Once Ruby is set up to our liking we can set up travis-build:

$ travis compile
/home/travis/.rvm/rubies/ruby-2.4.3/lib/ruby/2.4.0/rubygems/core_ext/kernel_require.rb:120:in 'require': cannot load such file -- travis/support (LoadError)
	from /home/travis/.rvm/rubies/ruby-2.4.3/lib/ruby/2.4.0/rubygems/core_ext/kernel_require.rb:120:in 'require'
	from /home/travis/.travis/travis-build/lib/travis/build.rb:1:in '<top (required)>'
	from /home/travis/.rvm/rubies/ruby-2.4.3/lib/ruby/2.4.0/rubygems/core_ext/kernel_require.rb:120:in 'require'
	from /home/travis/.rvm/rubies/ruby-2.4.3/lib/ruby/2.4.0/rubygems/core_ext/kernel_require.rb:120:in 'require'
	from /home/travis/.travis/travis-build/init.rb:11:in 'setup'
	from /home/travis/.rvm/gems/ruby-2.4.3/gems/travis-1.8.8/lib/travis/cli/command.rb:197:in 'execute'
	from /home/travis/.rvm/gems/ruby-2.4.3/gems/travis-1.8.8/lib/travis/cli.rb:64:in 'run'
	from /home/travis/.rvm/gems/ruby-2.4.3/gems/travis-1.8.8/bin/travis:18:in '<top (required)>'
	from /home/travis/.rvm/gems/ruby-2.4.3/bin/travis:23:in 'load'
	from /home/travis/.rvm/gems/ruby-2.4.3/bin/travis:23:in '<main>'
	from /home/travis/.rvm/gems/ruby-2.4.3/bin/ruby_executable_hooks:15:in 'eval'
	from /home/travis/.rvm/gems/ruby-2.4.3/bin/ruby_executable_hooks:15:in '<main>'

Unfortunately, it didn’t work for me. Removing the branch flag from the clone command fixed it for me though. I suspect the actual Travis CI service inserts the branch name based on what branch contained the commit triggering the build. We’re doing this manually though so we’ll have to make a small adjustment to our build script. Go ahead and open it up in your favorite text editor (vim). Find the definition for the travis_run_checkout function. Remove the branch flag (or specify a branch name if you want to pull from something other than master) from the clone command inside the if block.

Run the ci.sh script with our modification again and you should be able to successfully clone your project and continue with the rest of the build process. This is nice and all but the whole point in running Travis locally for me was so I could test changes without having to make a commit. But travis_run_checkout is called every time our build script executes. We can make another modification so we can test local changes without committing. Open ci.sh up again and go back to the definition of the travis_run_checkout function. Before the travis_fold end git.checkout line there will be a cd command that tells the build script to go to the location we pulled our repository to. Copy this line then go to the bottom of the script. Comment out the call to travis_run_checkout and paste the cd command on the next line. Your hacked build script should look something like this:

EOFUNC_FINISH
# END_FUNCS
source $HOME/.travis/job_stages
travis_run_setup_filter
travis_run_configure
#travis_run_checkout
travis_cmd cd\ vacuus/kilonull --echo
travis_run_prepare
travis_run_disable_sudo
travis_run_export
travis_run_setup
travis_run_setup_casher
travis_run_setup_cache
travis_run_announce
travis_run_debug
travis_run_before_install
travis_run_install
travis_run_before_script
travis_run_script
travis_run_before_cache
travis_run_cache
travis_run_after_success
travis_run_after_failure
travis_run_after_script
travis_run_finish
echo -e "\nDone. Your build exited with $TRAVIS_TEST_RESULT."
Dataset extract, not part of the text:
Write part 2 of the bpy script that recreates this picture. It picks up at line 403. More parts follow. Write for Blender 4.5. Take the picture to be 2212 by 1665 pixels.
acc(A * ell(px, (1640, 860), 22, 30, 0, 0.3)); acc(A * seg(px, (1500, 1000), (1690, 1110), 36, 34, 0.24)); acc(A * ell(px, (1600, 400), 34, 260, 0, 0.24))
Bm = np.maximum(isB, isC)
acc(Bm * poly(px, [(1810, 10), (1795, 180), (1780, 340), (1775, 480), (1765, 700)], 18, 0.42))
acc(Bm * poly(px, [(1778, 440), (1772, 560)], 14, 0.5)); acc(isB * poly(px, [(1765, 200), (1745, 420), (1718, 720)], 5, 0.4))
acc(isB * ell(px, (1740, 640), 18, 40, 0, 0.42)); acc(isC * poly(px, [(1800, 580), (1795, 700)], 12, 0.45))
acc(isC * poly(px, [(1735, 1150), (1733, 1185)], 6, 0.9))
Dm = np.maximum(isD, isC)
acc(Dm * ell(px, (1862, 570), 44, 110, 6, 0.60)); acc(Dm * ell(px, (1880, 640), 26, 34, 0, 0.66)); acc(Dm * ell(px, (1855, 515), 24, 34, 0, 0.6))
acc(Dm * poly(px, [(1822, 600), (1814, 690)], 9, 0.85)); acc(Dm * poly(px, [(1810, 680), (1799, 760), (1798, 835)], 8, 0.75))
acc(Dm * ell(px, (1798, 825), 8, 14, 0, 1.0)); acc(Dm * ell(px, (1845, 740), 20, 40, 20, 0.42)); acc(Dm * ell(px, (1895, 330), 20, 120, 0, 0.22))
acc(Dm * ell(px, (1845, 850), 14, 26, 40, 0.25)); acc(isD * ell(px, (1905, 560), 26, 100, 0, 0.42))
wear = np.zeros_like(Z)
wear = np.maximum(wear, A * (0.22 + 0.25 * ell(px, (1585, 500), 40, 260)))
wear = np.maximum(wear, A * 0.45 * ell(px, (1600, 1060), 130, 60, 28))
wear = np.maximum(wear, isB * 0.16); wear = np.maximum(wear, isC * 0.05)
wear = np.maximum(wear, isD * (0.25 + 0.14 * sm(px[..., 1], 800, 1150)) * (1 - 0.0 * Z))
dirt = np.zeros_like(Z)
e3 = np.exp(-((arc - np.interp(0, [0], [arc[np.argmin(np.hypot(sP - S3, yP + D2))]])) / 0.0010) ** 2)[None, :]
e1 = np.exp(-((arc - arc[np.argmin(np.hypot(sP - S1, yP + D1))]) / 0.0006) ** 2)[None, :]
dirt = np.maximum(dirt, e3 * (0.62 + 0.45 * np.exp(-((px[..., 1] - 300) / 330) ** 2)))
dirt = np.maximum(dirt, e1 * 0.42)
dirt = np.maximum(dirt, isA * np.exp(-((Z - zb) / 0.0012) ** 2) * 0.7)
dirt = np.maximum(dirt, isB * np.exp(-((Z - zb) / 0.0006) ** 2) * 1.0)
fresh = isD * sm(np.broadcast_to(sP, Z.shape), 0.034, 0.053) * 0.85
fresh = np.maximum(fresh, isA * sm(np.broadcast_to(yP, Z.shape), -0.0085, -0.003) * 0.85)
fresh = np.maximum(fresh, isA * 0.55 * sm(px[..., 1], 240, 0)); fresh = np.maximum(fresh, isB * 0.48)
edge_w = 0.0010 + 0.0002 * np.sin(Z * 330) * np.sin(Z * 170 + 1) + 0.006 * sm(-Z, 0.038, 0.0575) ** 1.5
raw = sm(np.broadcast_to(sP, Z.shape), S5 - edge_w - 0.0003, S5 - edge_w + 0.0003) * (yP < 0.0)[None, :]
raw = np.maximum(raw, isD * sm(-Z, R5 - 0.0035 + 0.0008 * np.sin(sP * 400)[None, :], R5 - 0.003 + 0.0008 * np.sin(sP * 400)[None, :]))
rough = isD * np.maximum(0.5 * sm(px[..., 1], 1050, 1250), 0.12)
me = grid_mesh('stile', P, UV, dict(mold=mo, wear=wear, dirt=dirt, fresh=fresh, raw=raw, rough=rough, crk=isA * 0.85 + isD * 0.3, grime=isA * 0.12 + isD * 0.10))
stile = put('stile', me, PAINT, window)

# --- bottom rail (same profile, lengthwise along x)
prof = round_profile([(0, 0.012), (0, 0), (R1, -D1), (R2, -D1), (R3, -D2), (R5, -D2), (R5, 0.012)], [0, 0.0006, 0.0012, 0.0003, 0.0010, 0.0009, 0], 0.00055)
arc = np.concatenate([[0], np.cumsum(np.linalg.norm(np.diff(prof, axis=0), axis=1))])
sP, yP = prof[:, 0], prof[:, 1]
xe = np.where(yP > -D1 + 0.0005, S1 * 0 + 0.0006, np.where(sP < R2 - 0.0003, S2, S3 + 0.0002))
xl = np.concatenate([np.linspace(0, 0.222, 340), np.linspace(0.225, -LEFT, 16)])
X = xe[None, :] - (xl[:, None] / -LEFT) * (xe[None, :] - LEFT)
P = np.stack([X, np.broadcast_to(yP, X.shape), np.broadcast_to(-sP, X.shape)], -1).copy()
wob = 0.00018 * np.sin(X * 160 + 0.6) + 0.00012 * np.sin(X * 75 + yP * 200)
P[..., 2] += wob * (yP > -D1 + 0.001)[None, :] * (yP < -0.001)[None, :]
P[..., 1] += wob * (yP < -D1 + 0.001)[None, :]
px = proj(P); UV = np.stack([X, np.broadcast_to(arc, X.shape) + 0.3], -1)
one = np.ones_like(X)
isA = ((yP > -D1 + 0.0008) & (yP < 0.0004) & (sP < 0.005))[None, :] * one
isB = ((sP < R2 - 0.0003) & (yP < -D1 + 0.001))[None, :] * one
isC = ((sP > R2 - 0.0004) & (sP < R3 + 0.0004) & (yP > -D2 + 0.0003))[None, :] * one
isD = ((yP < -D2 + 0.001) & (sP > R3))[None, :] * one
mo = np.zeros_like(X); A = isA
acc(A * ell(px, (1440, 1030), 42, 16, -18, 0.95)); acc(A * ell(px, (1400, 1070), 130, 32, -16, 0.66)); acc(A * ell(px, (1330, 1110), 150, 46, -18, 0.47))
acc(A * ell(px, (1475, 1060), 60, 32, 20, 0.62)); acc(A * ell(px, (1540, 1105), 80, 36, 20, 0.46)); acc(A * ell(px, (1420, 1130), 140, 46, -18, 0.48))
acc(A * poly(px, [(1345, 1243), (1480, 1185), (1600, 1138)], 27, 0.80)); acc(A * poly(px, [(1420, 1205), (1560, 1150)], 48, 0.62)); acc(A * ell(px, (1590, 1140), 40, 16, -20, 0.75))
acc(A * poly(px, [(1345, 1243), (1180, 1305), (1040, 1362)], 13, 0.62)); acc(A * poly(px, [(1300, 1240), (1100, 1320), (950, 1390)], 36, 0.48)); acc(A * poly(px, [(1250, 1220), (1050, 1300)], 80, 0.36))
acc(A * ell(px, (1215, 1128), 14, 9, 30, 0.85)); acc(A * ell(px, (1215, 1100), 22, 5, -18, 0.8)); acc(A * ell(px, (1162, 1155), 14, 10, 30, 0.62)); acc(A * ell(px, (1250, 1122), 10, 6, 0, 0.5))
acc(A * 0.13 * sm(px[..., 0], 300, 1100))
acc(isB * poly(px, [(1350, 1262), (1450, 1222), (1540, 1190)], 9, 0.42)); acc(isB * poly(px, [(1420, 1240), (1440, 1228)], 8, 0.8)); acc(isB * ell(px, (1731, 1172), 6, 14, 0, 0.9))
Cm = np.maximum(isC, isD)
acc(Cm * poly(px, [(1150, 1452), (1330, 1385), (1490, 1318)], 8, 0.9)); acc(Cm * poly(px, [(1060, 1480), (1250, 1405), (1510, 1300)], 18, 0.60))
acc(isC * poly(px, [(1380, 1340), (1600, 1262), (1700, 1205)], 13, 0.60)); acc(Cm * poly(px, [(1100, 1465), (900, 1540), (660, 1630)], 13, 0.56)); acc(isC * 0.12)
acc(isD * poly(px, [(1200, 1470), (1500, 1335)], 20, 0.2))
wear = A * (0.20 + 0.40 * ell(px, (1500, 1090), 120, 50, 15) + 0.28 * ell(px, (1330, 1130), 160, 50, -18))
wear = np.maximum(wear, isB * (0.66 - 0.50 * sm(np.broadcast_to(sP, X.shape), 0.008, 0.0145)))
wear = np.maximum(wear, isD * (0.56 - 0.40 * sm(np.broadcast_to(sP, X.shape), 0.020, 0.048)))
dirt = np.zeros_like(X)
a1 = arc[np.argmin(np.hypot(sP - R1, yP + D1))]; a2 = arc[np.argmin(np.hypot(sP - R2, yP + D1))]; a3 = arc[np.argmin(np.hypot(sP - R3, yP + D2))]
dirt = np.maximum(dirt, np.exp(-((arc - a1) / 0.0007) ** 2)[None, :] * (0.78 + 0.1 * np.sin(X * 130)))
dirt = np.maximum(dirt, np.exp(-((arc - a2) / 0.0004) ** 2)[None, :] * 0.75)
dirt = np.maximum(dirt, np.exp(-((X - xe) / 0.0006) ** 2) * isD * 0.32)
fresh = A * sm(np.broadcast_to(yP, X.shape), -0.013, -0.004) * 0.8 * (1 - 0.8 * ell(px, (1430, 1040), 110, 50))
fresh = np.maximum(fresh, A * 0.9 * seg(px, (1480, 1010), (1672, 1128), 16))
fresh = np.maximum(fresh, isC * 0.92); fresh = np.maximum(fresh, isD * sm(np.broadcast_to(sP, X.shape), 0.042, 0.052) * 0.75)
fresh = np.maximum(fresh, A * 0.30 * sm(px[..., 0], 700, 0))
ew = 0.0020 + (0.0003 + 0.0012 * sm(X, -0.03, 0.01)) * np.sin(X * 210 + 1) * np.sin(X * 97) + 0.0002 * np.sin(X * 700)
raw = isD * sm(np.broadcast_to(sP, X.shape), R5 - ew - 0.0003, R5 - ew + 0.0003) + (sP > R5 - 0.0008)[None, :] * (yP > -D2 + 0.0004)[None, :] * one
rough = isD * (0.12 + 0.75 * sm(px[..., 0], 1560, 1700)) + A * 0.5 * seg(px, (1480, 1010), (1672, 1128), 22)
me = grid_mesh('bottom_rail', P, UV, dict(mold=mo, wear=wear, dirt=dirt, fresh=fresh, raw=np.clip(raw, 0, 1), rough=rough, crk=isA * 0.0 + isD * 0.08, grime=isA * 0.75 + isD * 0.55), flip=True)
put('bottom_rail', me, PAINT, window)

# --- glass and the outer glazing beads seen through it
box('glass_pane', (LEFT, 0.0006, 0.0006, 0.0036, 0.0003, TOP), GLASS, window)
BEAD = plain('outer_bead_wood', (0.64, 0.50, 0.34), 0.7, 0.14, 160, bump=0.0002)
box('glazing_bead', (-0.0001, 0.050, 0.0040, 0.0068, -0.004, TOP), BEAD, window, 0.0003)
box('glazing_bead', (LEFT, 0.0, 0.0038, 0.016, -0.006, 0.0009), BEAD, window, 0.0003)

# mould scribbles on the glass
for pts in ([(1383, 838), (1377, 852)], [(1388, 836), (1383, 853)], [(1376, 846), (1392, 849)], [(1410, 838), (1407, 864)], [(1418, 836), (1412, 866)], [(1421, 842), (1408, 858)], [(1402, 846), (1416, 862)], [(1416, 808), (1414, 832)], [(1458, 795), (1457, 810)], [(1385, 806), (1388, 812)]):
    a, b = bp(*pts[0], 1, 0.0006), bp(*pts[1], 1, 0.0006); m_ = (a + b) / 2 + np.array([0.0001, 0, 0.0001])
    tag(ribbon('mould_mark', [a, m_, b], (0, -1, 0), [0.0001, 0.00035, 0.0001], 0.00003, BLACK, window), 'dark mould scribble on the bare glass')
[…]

travis_terminate $TRAVIS_TEST_RESULT

Now we have two copies of our repo in the container which might get a bit confusing. We can remove the repo at the location that we manually cloned (not the one cloned as part of the build script inside ~/build). Just remember to move the ci.sh script before deleting your project’s directory. We can now make changes to the copy of the repo inside the ~/build directory and run our hacked build script to test any changes. I updated my requirements.txt’s version for psycopg2 and my build succeeded just as I had hoped :) .

This process is pretty convoluted but I think I can automate this and include it a container for my project. But, maybe I’m better off using something like Jenkins for CI if I’m so concerned with running my builds locally. At least I can feel like I did something productive while avoiding my chores.